DATASET CONTENT »
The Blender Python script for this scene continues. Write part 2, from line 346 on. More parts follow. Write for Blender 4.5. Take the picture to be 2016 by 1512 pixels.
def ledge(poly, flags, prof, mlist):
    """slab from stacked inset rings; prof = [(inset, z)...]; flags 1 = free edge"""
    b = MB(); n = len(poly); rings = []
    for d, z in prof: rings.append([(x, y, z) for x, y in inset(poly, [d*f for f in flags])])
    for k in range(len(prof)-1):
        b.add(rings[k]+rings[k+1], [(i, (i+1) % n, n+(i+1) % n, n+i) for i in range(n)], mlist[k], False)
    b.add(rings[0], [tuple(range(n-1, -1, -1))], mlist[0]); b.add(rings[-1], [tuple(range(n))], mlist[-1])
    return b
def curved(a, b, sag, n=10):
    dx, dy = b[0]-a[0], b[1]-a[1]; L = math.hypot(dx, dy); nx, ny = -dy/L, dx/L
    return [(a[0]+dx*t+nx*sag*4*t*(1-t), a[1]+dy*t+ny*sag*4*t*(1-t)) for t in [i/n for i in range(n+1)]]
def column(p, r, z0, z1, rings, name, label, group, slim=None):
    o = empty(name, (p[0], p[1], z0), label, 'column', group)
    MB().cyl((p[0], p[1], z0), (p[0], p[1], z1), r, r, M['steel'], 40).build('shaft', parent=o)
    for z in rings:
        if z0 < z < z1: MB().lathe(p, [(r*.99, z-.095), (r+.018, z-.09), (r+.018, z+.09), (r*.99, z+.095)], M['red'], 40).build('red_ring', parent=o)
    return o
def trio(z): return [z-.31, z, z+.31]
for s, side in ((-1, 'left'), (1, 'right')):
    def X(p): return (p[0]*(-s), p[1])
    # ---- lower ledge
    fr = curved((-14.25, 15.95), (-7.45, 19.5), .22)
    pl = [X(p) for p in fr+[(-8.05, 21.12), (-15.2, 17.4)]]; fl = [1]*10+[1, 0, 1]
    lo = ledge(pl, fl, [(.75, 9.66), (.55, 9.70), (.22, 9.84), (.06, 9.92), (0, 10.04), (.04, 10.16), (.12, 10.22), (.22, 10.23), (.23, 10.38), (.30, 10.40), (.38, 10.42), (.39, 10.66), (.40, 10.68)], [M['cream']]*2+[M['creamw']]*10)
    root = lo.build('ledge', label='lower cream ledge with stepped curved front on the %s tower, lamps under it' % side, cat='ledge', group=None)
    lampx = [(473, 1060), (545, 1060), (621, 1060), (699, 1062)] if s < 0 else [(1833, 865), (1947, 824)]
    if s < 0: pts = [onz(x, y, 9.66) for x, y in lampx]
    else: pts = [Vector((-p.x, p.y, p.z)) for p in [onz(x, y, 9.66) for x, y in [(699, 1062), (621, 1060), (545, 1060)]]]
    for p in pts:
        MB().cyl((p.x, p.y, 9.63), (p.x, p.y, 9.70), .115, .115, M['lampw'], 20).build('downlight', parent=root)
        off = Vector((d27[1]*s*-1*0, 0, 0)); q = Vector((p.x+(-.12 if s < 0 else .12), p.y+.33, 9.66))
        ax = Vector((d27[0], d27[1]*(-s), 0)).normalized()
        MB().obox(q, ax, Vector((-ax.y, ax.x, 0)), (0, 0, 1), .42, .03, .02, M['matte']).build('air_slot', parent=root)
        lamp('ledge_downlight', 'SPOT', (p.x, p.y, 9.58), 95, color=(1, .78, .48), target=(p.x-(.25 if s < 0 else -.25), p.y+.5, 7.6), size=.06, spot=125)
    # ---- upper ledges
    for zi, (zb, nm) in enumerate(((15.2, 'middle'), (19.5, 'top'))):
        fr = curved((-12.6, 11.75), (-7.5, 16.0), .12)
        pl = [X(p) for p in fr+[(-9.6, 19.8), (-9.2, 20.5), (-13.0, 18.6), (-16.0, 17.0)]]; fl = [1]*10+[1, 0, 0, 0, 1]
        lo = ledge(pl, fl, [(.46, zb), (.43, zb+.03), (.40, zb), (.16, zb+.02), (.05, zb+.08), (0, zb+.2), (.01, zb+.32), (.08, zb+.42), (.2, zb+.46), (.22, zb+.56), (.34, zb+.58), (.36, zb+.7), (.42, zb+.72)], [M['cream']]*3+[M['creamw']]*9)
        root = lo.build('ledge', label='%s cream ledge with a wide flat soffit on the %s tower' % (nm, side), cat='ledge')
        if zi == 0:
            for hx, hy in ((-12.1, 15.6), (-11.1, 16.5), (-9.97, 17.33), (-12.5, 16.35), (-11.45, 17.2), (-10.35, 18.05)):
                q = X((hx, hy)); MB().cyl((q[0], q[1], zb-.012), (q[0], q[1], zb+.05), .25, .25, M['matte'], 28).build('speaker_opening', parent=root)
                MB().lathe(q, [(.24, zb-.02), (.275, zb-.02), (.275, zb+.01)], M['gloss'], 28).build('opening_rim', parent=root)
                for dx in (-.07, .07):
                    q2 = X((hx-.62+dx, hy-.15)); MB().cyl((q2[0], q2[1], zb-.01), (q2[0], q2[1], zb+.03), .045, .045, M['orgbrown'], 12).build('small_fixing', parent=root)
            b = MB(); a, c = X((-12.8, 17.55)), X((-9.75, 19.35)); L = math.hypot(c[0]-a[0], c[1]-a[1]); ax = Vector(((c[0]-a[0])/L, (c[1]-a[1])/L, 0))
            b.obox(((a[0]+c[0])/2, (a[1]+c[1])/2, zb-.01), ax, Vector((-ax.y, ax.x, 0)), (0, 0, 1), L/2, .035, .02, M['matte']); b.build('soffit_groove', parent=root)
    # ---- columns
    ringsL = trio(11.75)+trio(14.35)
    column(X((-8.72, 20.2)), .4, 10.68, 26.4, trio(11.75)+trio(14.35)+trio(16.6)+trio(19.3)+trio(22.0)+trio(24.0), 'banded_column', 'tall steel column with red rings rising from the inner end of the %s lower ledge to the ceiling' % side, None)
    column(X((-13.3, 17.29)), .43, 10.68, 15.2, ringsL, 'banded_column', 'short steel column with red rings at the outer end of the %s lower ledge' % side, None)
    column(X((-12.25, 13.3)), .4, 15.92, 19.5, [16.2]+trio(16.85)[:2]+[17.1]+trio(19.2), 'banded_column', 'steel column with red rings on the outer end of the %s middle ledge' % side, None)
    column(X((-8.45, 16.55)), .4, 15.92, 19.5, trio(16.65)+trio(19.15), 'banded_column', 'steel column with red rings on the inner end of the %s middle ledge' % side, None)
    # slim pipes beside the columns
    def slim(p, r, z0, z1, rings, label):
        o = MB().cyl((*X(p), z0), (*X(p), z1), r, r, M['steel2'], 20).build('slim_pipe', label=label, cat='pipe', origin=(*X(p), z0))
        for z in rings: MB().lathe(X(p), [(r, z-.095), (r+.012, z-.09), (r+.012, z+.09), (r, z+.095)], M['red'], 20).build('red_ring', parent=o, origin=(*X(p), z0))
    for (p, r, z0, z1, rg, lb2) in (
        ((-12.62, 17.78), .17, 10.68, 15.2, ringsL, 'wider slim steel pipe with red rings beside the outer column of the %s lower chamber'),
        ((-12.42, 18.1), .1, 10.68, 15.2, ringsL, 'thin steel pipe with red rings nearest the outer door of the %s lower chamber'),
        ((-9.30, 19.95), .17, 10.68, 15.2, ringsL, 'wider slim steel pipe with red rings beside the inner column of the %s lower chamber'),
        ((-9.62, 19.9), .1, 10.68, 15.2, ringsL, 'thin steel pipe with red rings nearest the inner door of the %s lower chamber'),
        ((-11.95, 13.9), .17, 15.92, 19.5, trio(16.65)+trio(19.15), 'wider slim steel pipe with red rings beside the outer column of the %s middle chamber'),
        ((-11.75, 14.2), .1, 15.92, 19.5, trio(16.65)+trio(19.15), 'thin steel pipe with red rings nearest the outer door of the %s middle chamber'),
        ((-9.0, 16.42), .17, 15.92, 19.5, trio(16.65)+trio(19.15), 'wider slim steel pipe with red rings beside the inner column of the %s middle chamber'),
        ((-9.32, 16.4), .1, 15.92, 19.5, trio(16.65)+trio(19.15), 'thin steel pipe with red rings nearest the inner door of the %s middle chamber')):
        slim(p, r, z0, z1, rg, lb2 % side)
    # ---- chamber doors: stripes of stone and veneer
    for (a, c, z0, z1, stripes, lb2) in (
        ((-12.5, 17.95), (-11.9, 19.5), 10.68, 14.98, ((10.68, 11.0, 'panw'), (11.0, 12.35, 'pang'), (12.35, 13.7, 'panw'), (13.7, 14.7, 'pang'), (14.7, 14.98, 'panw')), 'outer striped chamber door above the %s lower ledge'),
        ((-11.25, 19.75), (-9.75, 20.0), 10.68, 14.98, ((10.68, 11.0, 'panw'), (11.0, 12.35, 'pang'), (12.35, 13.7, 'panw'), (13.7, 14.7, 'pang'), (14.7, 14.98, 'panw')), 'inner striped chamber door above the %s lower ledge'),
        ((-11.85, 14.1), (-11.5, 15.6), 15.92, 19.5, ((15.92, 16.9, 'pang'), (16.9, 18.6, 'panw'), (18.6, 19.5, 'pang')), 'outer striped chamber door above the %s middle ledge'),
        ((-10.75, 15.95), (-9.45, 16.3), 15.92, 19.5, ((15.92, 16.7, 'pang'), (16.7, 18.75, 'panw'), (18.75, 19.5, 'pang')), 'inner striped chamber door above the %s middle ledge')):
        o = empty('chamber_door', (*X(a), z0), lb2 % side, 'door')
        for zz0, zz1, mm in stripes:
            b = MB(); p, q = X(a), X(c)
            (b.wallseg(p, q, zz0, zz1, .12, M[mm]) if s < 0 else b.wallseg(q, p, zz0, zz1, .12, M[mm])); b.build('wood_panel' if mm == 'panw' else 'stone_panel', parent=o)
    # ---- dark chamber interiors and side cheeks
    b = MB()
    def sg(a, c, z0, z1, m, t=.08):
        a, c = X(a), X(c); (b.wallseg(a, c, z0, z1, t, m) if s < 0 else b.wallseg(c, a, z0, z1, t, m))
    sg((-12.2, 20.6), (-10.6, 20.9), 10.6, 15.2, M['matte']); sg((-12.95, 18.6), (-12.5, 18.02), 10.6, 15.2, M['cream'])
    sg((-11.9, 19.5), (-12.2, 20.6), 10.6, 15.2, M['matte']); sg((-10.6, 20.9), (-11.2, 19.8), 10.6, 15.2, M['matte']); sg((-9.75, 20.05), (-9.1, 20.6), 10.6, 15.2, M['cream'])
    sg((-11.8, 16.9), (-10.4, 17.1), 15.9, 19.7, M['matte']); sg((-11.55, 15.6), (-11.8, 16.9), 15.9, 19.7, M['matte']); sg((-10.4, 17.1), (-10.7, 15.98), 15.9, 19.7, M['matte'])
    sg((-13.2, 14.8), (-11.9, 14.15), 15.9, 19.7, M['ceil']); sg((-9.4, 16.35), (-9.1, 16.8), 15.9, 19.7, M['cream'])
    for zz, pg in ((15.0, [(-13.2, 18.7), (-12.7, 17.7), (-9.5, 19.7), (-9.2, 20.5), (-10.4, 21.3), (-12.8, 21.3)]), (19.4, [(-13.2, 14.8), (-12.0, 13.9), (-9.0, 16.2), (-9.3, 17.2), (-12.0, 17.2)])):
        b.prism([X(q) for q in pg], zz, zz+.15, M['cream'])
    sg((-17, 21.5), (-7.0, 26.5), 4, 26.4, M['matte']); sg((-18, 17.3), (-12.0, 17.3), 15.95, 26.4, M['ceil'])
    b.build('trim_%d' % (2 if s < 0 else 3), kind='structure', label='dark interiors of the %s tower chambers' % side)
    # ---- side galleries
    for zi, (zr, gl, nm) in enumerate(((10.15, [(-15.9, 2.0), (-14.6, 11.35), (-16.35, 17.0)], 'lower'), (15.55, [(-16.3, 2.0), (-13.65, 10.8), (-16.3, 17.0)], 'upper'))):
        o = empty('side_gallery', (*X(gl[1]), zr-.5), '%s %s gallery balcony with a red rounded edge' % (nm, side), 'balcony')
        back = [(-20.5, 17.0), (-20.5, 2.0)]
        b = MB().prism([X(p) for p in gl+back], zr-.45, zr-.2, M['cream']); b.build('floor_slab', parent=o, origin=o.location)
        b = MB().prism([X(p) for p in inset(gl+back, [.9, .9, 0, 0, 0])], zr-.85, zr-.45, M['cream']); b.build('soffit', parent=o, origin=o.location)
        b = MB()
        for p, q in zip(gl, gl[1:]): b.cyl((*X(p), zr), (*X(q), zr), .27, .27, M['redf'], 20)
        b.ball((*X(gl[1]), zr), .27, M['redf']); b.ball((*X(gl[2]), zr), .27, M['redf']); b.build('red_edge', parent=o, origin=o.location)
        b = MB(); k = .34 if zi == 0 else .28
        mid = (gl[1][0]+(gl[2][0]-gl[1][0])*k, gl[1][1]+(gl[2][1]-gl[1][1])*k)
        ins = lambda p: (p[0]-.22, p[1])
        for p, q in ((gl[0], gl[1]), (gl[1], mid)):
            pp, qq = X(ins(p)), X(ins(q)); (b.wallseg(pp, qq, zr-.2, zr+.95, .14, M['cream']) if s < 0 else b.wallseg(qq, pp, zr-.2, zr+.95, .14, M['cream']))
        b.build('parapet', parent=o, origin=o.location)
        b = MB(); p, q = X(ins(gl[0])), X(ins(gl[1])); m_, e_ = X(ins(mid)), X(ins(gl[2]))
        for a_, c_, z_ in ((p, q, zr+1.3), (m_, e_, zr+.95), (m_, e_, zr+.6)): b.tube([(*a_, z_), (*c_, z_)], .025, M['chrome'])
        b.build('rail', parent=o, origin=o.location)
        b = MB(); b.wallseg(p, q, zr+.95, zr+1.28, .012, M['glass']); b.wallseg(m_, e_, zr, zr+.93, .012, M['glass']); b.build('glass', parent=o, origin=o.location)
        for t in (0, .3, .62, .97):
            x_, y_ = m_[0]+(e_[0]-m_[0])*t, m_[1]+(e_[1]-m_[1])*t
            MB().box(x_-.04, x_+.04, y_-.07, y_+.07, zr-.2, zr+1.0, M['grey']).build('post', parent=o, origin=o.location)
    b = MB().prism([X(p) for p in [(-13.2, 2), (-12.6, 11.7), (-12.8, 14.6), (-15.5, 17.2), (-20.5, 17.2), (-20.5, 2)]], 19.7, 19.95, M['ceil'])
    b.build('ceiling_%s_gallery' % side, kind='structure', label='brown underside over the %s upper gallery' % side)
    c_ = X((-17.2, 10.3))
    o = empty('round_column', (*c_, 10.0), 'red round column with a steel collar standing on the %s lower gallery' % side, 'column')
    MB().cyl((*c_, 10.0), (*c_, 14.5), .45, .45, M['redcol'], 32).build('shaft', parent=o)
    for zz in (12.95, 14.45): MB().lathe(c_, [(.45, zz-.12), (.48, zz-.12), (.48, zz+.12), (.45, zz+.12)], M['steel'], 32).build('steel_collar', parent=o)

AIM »
Gather all lines where the word "from" appears.

ANSWER »
The Blender Python script for this scene continues. Write part 2, from line 346 on. More parts follow. Write for Blender 4.5. Take the picture to be 2016 by 1512 pixels.
    """slab from stacked inset rings; prof = [(inset, z)...]; flags 1 = free edge"""
    column(X((-8.72, 20.2)), .4, 10.68, 26.4, trio(11.75)+trio(14.35)+trio(16.6)+trio(19.3)+trio(22.0)+trio(24.0), 'banded_column', 'tall steel column with red rings rising from the inner end of the %s lower ledge to the ceiling' % side, None)